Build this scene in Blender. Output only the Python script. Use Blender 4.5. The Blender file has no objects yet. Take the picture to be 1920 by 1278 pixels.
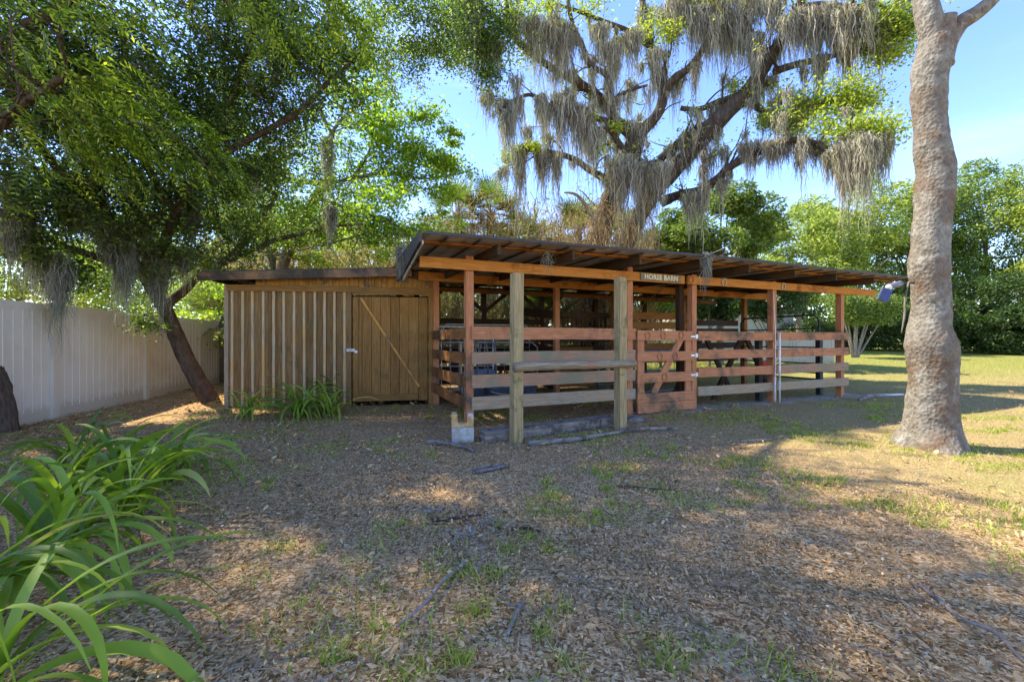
import bpy, math, random
import numpy as np
from mathutils import Vector, Matrix
R = math.radians
rng = np.random.default_rng(11)
random.seed(5)
S = bpy.context.scene
C = S.collection
# ---------------------------------------------------------------- camera
F = 780.0            # focal length in photo pixels (1920 wide)
EYE = 1.25
cam = bpy.data.cameras.new('camera')
cam.sensor_width = 36.0
cam.lens = 36.0 * F / 1920.0
cam.clip_start = 0.05
cam.clip_end = 3000
cam_o = bpy.data.objects.new('camera', cam)
C.objects.link(cam_o)
cam_o.location = (0, 0, EYE)
cam_o.rotation_euler = (R(90), 0, 0)
S.camera = cam_o
# ---------------------------------------------------------------- sky, sun, exposure
SUN_AZ = math.atan2(-0.93, 0.30)      # direction towards the sun measured from +Y towards +X
SUN_EL = R(50)
w = bpy.data.worlds.new('World'); S.world = w; w.use_nodes = True
nt = w.node_tree
sky = nt.nodes.new('ShaderNodeTexSky')
sky.sky_type = 'NISHITA'; sky.sun_disc = False
sky.sun_elevation = SUN_EL; sky.sun_rotation = SUN_AZ
sky.air_density = 1.0; sky.dust_density = 0.05; sky.ozone_density = 2.0
hs = nt.nodes.new('ShaderNodeHueSaturation'); hs.inputs['Saturation'].default_value = 1.16; hs.inputs['Hue'].default_value = 0.517; hs.inputs['Value'].default_value = 0.82
nt.links.new(sky.outputs[0], hs.inputs['Color']); 
h2 = nt.nodes.new('ShaderNodeHueSaturation'); h2.inputs['Saturation'].default_value = 0.45; h2.inputs['Value'].default_value = 1.1
nt.links.new(hs.outputs[0], h2.inputs['Color'])
tcn = nt.nodes.new('ShaderNodeTexCoord'); mpn = nt.nodes.new('ShaderNodeMapping'); mpn.inputs['Scale'].default_value = (1.2, 1.2, 6.0); mpn.inputs['Rotation'].default_value = (0.35, 0.25, 0)
nt.links.new(tcn.outputs['Generated'], mpn.inputs['Vector'])
ns_ = nt.nodes.new('ShaderNodeTexNoise'); ns_.inputs['Scale'].default_value = 1.6; ns_.inputs['Detail'].default_value = 7; ns_.inputs['Roughness'].default_value = 0.55; ns_.inputs['Distortion'].default_value = 0.4
nt.links.new(mpn.outputs[0], ns_.inputs['Vector'])
crn = nt.nodes.new('ShaderNodeValToRGB'); crn.color_ramp.elements[0].position = 0.52; crn.color_ramp.elements[1].position = 0.85; crn.color_ramp.elements[1].color = (0.3, 0.3, 0.3, 1)
nt.links.new(ns_.outputs[0], crn.inputs[0])
mxn = nt.nodes.new('ShaderNodeMix'); mxn.data_type = 'RGBA'
nt.links.new(crn.outputs[0], mxn.inputs[0]); nt.links.new(hs.outputs[0], mxn.inputs[6]); nt.links.new(h2.outputs[0], mxn.inputs[7])
nt.links.new(mxn.outputs[2], nt.nodes['Background'].inputs[0])
nt.nodes['Background'].inputs[1].default_value = 0.15
sl = bpy.data.lights.new('sun', 'SUN'); sl.energy = 3.0; sl.angle = R(0.6); sl.color = (1.0, 0.89, 0.70)
so = bpy.data.objects.new('sun', sl); C.objects.link(so)
sd = Vector((math.sin(SUN_AZ) * math.cos(SUN_EL), math.cos(SUN_AZ) * math.cos(SUN_EL), math.sin(SUN_EL)))
so.rotation_euler = sd.to_track_quat('Z', 'Y').to_euler()
so.location = (-8, 2, 20)
S.view_settings.view_transform = 'Standard'; S.view_settings.look = 'None'
S.view_settings.exposure = 2.12; S.view_settings.gamma = 1.0
S.render.engine = 'CYCLES'
S.cycles.max_bounces = 7; S.cycles.diffuse_bounces = 4; S.cycles.transmission_bounces = 4
S.cycles.transparent_max_bounces = 4

def at(px, py, z):
    """point at distance z whose place in the photograph is px, py"""
    return Vector(((px - 960.0) / F * z, z, EYE + (639.0 - py) / F * z))
def gp(px, z, h=0.0):
    return Vector(((px - 960.0) / F * z, z, h))
def ground_h(x, y):
    d = np.clip(np.asarray(y, float) - 11.0, 0, 60)
    r = np.clip((np.asarray(x, float) + 2) / 6.0, 0, 1)
    return 0.034 * np.minimum(d, 30) * r
# ---------------------------------------------------------------- materials
MATS = {}
def newmat(name):
    m = bpy.data.materials.new(name); m.use_nodes = True
    n = m.node_tree.nodes; b = n['Principled BSDF']
    return m, m.node_tree, n, b
def ramp(t, stops, src, interp='LINEAR'):
    r = t.nodes.new('ShaderNodeValToRGB'); e = r.color_ramp.elements
    r.color_ramp.interpolation = interp
    while len(e) < len(stops): e.new(0.5)
    for i, (p, c) in enumerate(stops):
        e[i].position = p; e[i].color = (*c, 1) if len(c) == 3 else c
    t.links.new(src, r.inputs[0]); return r.outputs[0]
def noise(t, vec, scale, detail=5, rough=0.6, dist=0.0):
    n = t.nodes.new('ShaderNodeTexNoise'); n.inputs['Scale'].default_value = scale
    n.inputs['Detail'].default_value = detail; n.inputs['Roughness'].default_value = rough
    n.inputs['Distortion'].default_value = dist
    if vec is not None: t.links.new(vec, n.inputs['Vector'])
    return n.outputs[0]
def mapping(t, vec, scale):
    m = t.nodes.new('ShaderNodeMapping'); m.inputs['Scale'].default_value = scale
    t.links.new(vec, m.inputs['Vector']); return m.outputs[0]
def mix(t, a, b, f, mode='MIX'):
    m = t.nodes.new('ShaderNodeMix'); m.data_type = 'RGBA'; m.blend_type = mode
    for sock, v in ((m.inputs[6], a), (m.inputs[7], b)):
        if isinstance(v, tuple): sock.default_value = (*v, 1)
        else: t.links.new(v, sock)
    if isinstance(f, float): m.inputs[0].default_value = f
    else: t.links.new(f, m.inputs[0])
    return m.outputs[2]
def bump(t, b, src, s, d=0.01):
    n = t.nodes.new('ShaderNodeBump'); n.inputs['Strength'].default_value = s; n.inputs['Distance'].default_value = d
    t.links.new(src, n.inputs['Height']); t.links.new(n.outputs[0], b.inputs['Normal'])
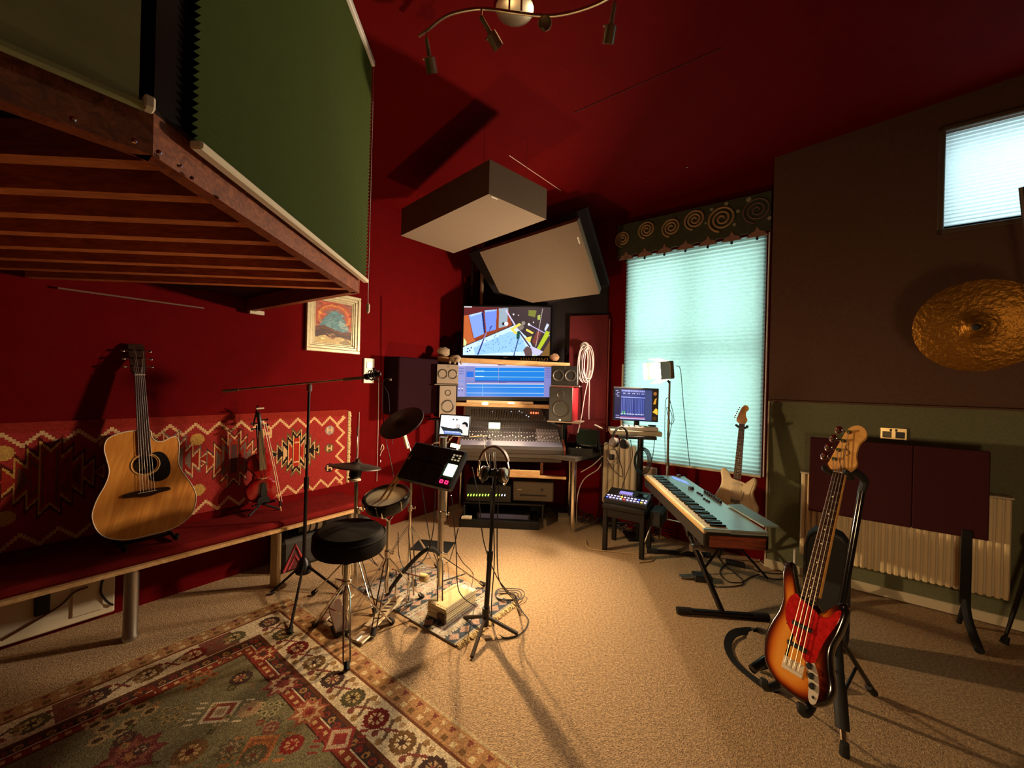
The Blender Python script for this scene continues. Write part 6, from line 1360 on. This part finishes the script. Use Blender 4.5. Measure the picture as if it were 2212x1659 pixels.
# ================================================================== RIGHT HALF
# workstation on a pole stand in front of the window
wp = V((D(1384, 950, 4.04).x, 4.04, 0)); t = thing('workstation_stand', 'black pole stand with a pale shelf for the small monitor by the window', 'stand', wp)
MB().cyl(wp + Z * .03, wp + Z * 1.06, .030, n=14).build('pole', M_BLACKM, t); MB().box((wp.x, wp.y, .015), (.26, .22, .03), None, .008).build('base', M_BLACKM, t)
sh = D(1376, 936, 3.80); Ms_ = T(sh.x, sh.y, sh.z) @ R(-10)
MB().box((-.01, .16, 0), (.48, .34, .045), Ms_, .004).build('shelf_board', mat('pale_board', (176, 166, 140), .5), t); MB().box((.0, .05, -.04), (.36, .16, .03), Ms_, .004).build('shelf_bracket', M_BLACKM, t)
def small_monitor():
    y = 3.92; o = D(1326, 905, y); x = (D(1420, 910, y - .03) - o); w = x.length; x.normalize(); h = 68 / FPX * y; M = frame(o, x, Z, x.cross(Z))
    t = thing('computer_monitor', 'small monitor showing a dark blue mixer page in front of the bright window', 'monitor', o + x * w / 2 - Z * .1)
    MB().box((w / 2, h / 2, -.02), (w + .02, h + .02, .03), M, .005).build('casing', M_BLACK, t)
    cv = Cv(104, 72, (48, 58, 118)); cv.rect(0, 0, 104, 3, (30, 28, 44)); cv.rect(0, 3, 16, 72, (34, 32, 64)); cv.rect(90, 0, 104, 72, (34, 24, 16)); cv.rect(72, 3, 90, 72, (60, 68, 108))
    for k in range(15):
        x_ = 17 + k * 3.7; cv.rect(x_, 4, x_ + 2.8, 8, (150, 156, 220)); cv.rect(x_, 11, x_ + 2, 13, (200, 206, 240)) if k % 3 else None
        cv.rect(x_, 24, x_ + .9, 58, (104, 116, 190)); cv.poly([(x_ - 1, 58), (x_ + 2, 58), (x_ + .5, 61)], (220, 226, 246)); cv.rect(x_, 20, x_ + 3, 22, (120, 134, 220))
    cv.rect(16, 20, 74, 21.5, (176, 186, 250)); cv.rect(20, 53, 22, 59, (90, 200, 90)); cv.rect(24, 53, 26, 58, (90, 200, 90)); cv.rect(14, 65, 74, 68, (150, 90, 130)); cv.rect(14, 68, 74, 70, (200, 190, 226)); cv.rect(4, 62, 13, 64, (140, 140, 190)); cv.rect(4, 67, 13, 69, (180, 170, 200))
    for a, b in ((3, 6), (6, 10), (3, 14), (6, 18)): cv.rect(a, b, a + 6, b + 2, (150, 150, 200))
    cv.poly([(93, 34), (97, 22), (101, 20), (99, 34)], (196, 140, 40)); cv.poly([(92, 52), (100, 42), (104, 46), (104, 58)], (236, 180, 60)); cv.circ(97, 10, 4, (150, 96, 44)); cv.rect(93, 62, 101, 70, (70, 46, 24))
    print_mesh('screen', cv, M @ T(0, 0, .001), w, h, mat('mixer_screen', attr=True, es=1.05, rough=.3), t)
    MB().box((w * .55, -.08, -.04), (.05, .17, .03), M, .004).build('stand_neck', M_BLACKM, t); MB().box((w * .55, -.155, -.02), (.18, .012, .14), M, .004).build('stand_foot', M_BLACKM, t)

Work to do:
Extract each line holding the string "this".

Exercise response:
Build this scene in Blender. Output only the Python script. Use Blender 4.5. The Blender file has no objects yet. Take the picture to be 1920 by 1278 pixels.
The Blender Python script for this scene continues. Write part 6, from line 1360 on. This part finishes the script. Use Blender 4.5. Measure the picture as if it were 2212x1659 pixels.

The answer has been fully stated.